## Begin Source material

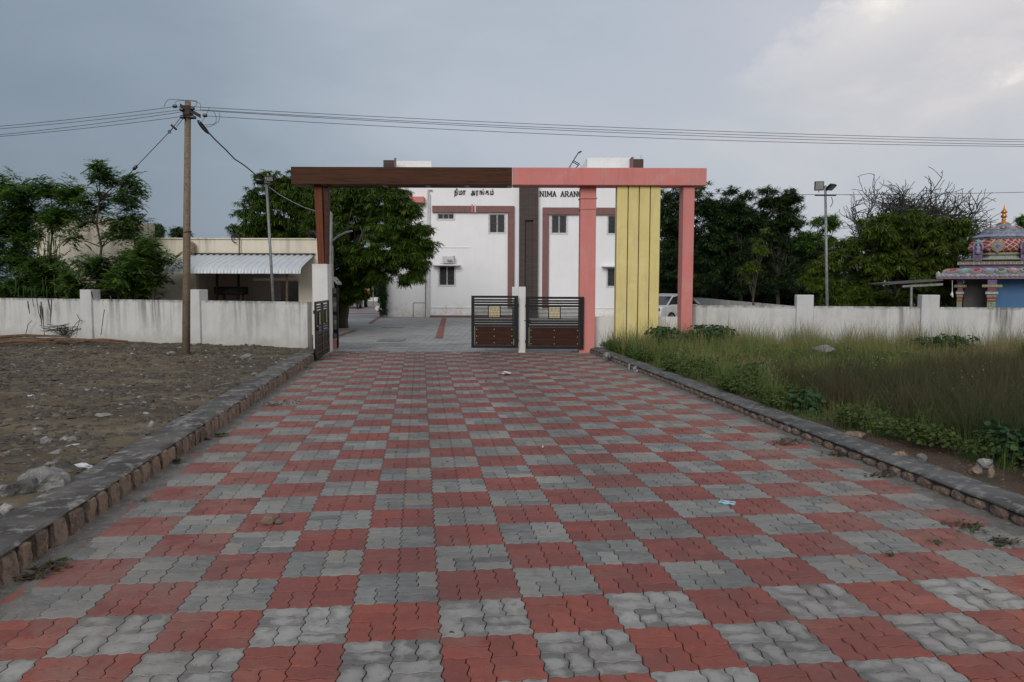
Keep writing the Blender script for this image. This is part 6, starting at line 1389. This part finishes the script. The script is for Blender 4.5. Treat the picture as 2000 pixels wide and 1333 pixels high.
rocks([(84, 955, .17, 98, 52, 'largest pale grey boulder lying in the rubble behind the left kerb', 'rock', 11, 'loose rocks in the lot'), (38, 968, .17, 62, 38, 'darker grey rock leaning on the left side of the pale boulder', 'kerbtop2', 12, 'loose rocks in the lot'),
       (14, 1004, .17, 34, 22, 'small grey rock at the left edge, nearest to the kerb corner', 'rock', 13, 'loose rocks in the lot'), (91, 866, .17, 26, 15, 'grey rock alone in the rubble beyond the pale boulder', 'rock', 14, 'loose rocks in the lot'),
       (296, 838, .17, 16, 16, 'upright grey stone touching the back of the left kerb', 'rock', 15, 'loose rocks in the lot'), (482, 701, .15, 24, 12, 'whitish rock in the grass near the far end of the left kerb', 'rock', 16, 'loose rocks in the lot'),
       (335, 693, .14, 22, 8, 'flat pale stone at the foot of the concrete pole', 'rock', 17, 'loose rocks in the lot'), (497, 734, .16, 16, 8, 'small white stone behind the far part of the left kerb', 'rock', 18, 'loose rocks in the lot'),
       (1668, 852, .11, 40, 10, 'flat brown stone on the soil beside the right kerb, farthest of the row', 'rockb', 21, 'stones by the right kerb'), (1755, 894, .11, 30, 12, 'round brown stone in the middle of the bare soil strip', 'rockb', 22, 'stones by the right kerb'),
       (1800, 899, .11, 22, 16, 'egg shaped pale stone on the bare soil strip', 'rock', 23, 'stones by the right kerb'), (1922, 912, .11, 38, 20, 'blue grey stone on top of the small pile near the right edge', 'rock', 24, 'stones by the right kerb'),
       (1905, 925, .11, 26, 16, 'brown stone under the blue grey one near the right edge', 'rockb', 25, 'stones by the right kerb'), (1935, 931, .11, 16, 22, 'tall ochre stone at the right end of the small pile', 'kstone', 26, 'stones by the right kerb'),
       (1606, 688, .3, 58, 16, 'grey lump of broken concrete among the brown weeds', 'rock', 27), (1185, 697, .12, 20, 10, 'whitish stone on the kerb end beside the pink column', 'rock', 28), (1182, 701, 0, 12, 8, 'little pale stone at the foot of the right kerb near the gate', 'rock', 29)])
q = gr(524, 1022); o = MB(); o.smooth = True; o.rock((0, 0, 0), .078, .052, .045, 33, 3, .2, 1); o = o.build('stone', M['rockb']); o.location = (q.x, q.y, .02); tag(o, 'brown fist sized stone lying on a red square of the paving', 'stone')
o = MB(); o.rock((0, 0, 0), .035, .03, .02, 35, 2, .3, 1); o = o.build('stone', M['kerbtop2']); o.location = (q.x+.085, q.y-.01, .012); tag(o, 'small dark chip touching the brown stone on the paving', 'stone')
# face mask
M['mask'] = pmat('mask_blue', (.22, .45, .55), (.28, .5, .58), 9, .8, 60, .2); M['maskw'] = pmat('mask_white', (.5, .55, .56), None, 9, .8, 60, .2)
q = gr(1420, 984); fm = empty('face_mask', (q.x, q.y, 0), 'pale blue disposable face mask lying flat on the paving', 'face mask'); fm.rotation_euler.z = -.5; fm.scale = (.74, .74, 1)
b = MB(); n = 8; V_ = []
for i in range(n+1):
    for j in range(5): V_.append((-.085+.17*i/n, -.05+.1*j/4, .006+.006*math.sin(i*1.3+j)*1+.004*(j % 2)))
b.add(V_, [(i*5+j, (i+1)*5+j, (i+1)*5+j+1, i*5+j+1) for i in range(n) for j in range(4)]); b.add([(x, y, .003) for x, y, z in V_], [(i*5+j, i*5+j+1, (i+1)*5+j+1, (i+1)*5+j) for i in range(n) for j in range(4)]); b.build('mask_sheet', M['mask'], fm)
MB().box((-.088, .036, .012), (.088, .052, .016)).build('border', M['maskw'], fm)
for sx in (-1, 1): MB().tube([(sx*.085, .04, .008), (sx*.098, .02, .004), (sx*.097, -.02, .004), (sx*.085, -.045, .008)], .0022, 5).build('ear_loop', M['maskw'], fm)
# crumpled red and white wrapper near the gate
q = gr(988, 732); w2 = empty('crumpled_wrapper', (q.x, q.y, 0), 'crumpled white and dark red wrapper on the paving before the gate', 'litter')
MB().rock((0, 0, .03), .11, .07, .035, 41, 2, .5).build('foil', M['maskw'], w2); MB().rock((.02, -.05, .018), .12, .05, .022, 42, 2, .5).build('red_fold', M['t_red'], w2)
for k, (px_, py_, lab) in enumerate(((1060, 876, 'tiny white paper scrap on a red square in mid drive'), (60, 775, 'white plastic scrap on the rubble far left'), (160, 915, 'crumpled white plastic bag in the rubble above the pale boulder'), (140, 875, 'thin pale plastic sheet lying on the rubble left of the kerb'), (118, 893, 'small white plastic piece beside the crumpled bag'))):
    q = gr(px_, py_, .0 if k == 0 else .17); k_ = q.y/F_PX; o = MB(); sz = (7, 30, 34, 26, 12)[k]*k_/2; o.rock((0, 0, 0), sz, sz*.5, .012 if k != 2 else .03, 50+k, 2, .6); o = o.build('plastic_scrap', M['maskw']); o.location = (q.x, q.y, q.z+.02); tag(o, lab, 'litter', 'scraps of litter')
# leaf litter heaps, sprigs, dark specks on the paving
M['deadleaf'] = leafmat('dead_leaf', (.035, .025, .016), (.07, .05, .028), (.12, .085, .045), .1, .8)
def litter(name, lab, spots, n, mat, seed, sz=.03):
    r_ = np.random.default_rng(seed); P = []
    for (px_, py_, rx, z_) in spots:
        q = gr(px_, py_, z_); k = q.y/F_PX
        for _ in range(n): P.append((q.x+r_.normal()*rx*k*.5, q.y+r_.normal()*rx*k*.4, q.z+.004+r_.random()*.018))
    P = np.array(P); m_ = len(P); a = r_.random(m_)*6.28; e1 = np.stack([np.cos(a), np.sin(a), r_.normal(size=m_)*.25], 1)*sz*(.5+r_.random(m_))[:, None]; e2 = np.stack([-np.sin(a), np.cos(a), r_.normal(size=m_)*.25], 1)*sz*.3
    V = np.stack([P-e1, P+e2, P+e1, P-e2], 1).reshape(-1, 3); F = np.arange(m_*4).reshape(-1, 4); o = fastmesh(name, V, F, mat, None, np.repeat(r_.random(m_), 4)); o['kind'] = 'stuff'; return o
litter('leaf_litter', None, [(560, 787, 40, 0), (535, 792, 24, 0), (600, 720, 26, 0), (620, 703, 20, 0), (1390, 772, 26, 0), (1375, 778, 20, 0), (1545, 862, 40, 0), (1530, 868, 30, 0), (1890, 1030, 45, 0), (1960, 1060, 30, 0), (100, 1112, 40, 0), (60, 1130, 30, 0), (1720, 930, 30, 0), (1640, 890, 26, 0), (400, 860, 10, 0), (1020, 686, 20, 0), (940, 690, 30, 0)], 60, M['deadleaf'], 71)
litter('fallen_sprigs', None, [(1828, 1060, 18, 0), (1738, 1086, 10, 0), (1895, 1040, 26, 0), (1950, 1068, 10, 0), (288, 978, 22, 0), (105, 1105, 22, 0), (125, 1095, 14, 0), (1905, 1028, 14, 0)], 20, M['broad'], 72, .022)
litter('kerb_moss', None, [(430, 850, 12, .02), (345, 902, 8, .02), (460, 704, 40, .15), (480, 730, 20, .16), (420, 690, 60, .13), (540, 692, 40, .13), (475, 712, 30, .15)], 130, M['broad'], 73, .022)
stones('dark_specks', 700, (-2.3, 4.3), (-1, 17), lambda u, v, r_: r_.random(len(u)) < np.clip(.2+.8*(np.abs(u-1)/3.2)**2, 0, 1), .009, M['twig'], 64, lambda u, v: .0)
# brown stalks stacked along the left wall
for k, (xa_, ya_, xb_, yb_, lab) in enumerate(((-40, 661, 130, 657, 'long brown stalk lying along the foot of the left wall, rearmost'), (20, 667, 190, 664, 'long brown stalk lying on the rubble near the left wall, middle one'), (-30, 671, 110, 669, 'long brown stalk lying on the rubble, nearest the camera'), (100, 665, 235, 671, 'brown stalk pointing right from the heap by the first wall pillar'), (150, 668, 250, 667, 'short dark stalk beside the first wall pillar'))):
    p0, p1 = gr(xa_, ya_, .22), gr(xb_, yb_, .22); tag(MB().tube([p0, p0.lerp(p1, .5)+Vector((0, 0, .05)), p1], [.05, .045, .02], 7).build('palm_stalk', M['dry']), lab, 'stalk', 'brown stalks by the left wall')
r_ = np.random.default_rng(77); b = MB(); q = gr(128, 658, .2)
for _ in range(22): b.tube([q, q+Vector((r_.normal()*.25, r_.normal()*.1, .12+.2*r_.random())), q+Vector((r_.normal()*.5, r_.normal()*.15, .15+.3*r_.random()))], .010, 4)
for _ in range(8): b.tube([q+Vector((.3, 0, 0)), q+Vector((1.2+r_.random()*.6, 0, .06+.12*r_.random()))], .009, 4)
tag(b.build('dead_branch', M['twig']), 'small heap of bare grey twigs at the foot of the left wall', 'branch')
tag(MB().tube([gr(420, 755, .21), gr(465, 745, .23)], .008, 5).build('dry_stick', M['rock']), 'thin pale stick lying on the rubble behind the left kerb', 'stick')
# whitewashed digits on the kerb face beside the drive
M['chalk'] = pmat('chalk_paint', (.62, .60, .58), (.4, .38, .36), 30, .9, 60, .2)
for ch_, px_ in (('1', 1231), ('6', 1240)):
    me = glyph(ch_); me.materials.clear(); me.materials.append(M['chalk']); o = bpy.data.objects.new('painted_digit', me); C.objects.link(o); o.parent = kr
    o.location = UV(4.495, 12.2+(.62 if ch_ == '1' else .12), .01); o.rotation_euler = (math.pi/2, 0, YAW-math.pi/2); o.scale = (.85, .17, 1)

# tiny pale flower heads among the weeds nearer the gate
M['floret'] = pmat('pale_floret', (.26, .24, .13), (.20, .18, .10), 20, .9, 60, 0)
n = 1900; u = R2.uniform(5., 12, n); v = R2.uniform(5.5, 17, n); x = OX+u*cY-v*sY; y = OY+u*sY+v*cY; k = (noise_arr(x, y, .8, 12) > .02) & (y < 21-(x-4.9)*.19) & (x < y*.7)
x, y = x[k], y[k]; n = len(x); z = .34+.25*R2.random(n); a = R2.random(n)*6.28; r0 = .006+.008*R2.random(n)
P = np.stack([x, y, z], 1); e1 = np.stack([np.cos(a), np.sin(a), np.zeros(n)], 1)*r0[:, None]; e2 = np.array([0, 0, 1.])[None]*r0[:, None]*1.3
V = np.stack([P-e1, P-e2, P+e1, P+e2], 1).reshape(-1, 3); o = fastmesh('weed_florets', V, np.arange(n*4).reshape(-1, 4), M['floret']); o['kind'] = 'stuff'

## End Source material

• **Written task**:
Make a copy of each line that contains the string "part".

• **Full output**:
Keep writing the Blender script for this image. This is part 6, starting at line 1389. This part finishes the script. The script is for Blender 4.5. Treat the picture as 2000 pixels wide and 1333 pixels high.
       (335, 693, .14, 22, 8, 'flat pale stone at the foot of the concrete pole', 'rock', 17, 'loose rocks in the lot'), (497, 734, .16, 16, 8, 'small white stone behind the far part of the left kerb', 'rock', 18, 'loose rocks in the lot'),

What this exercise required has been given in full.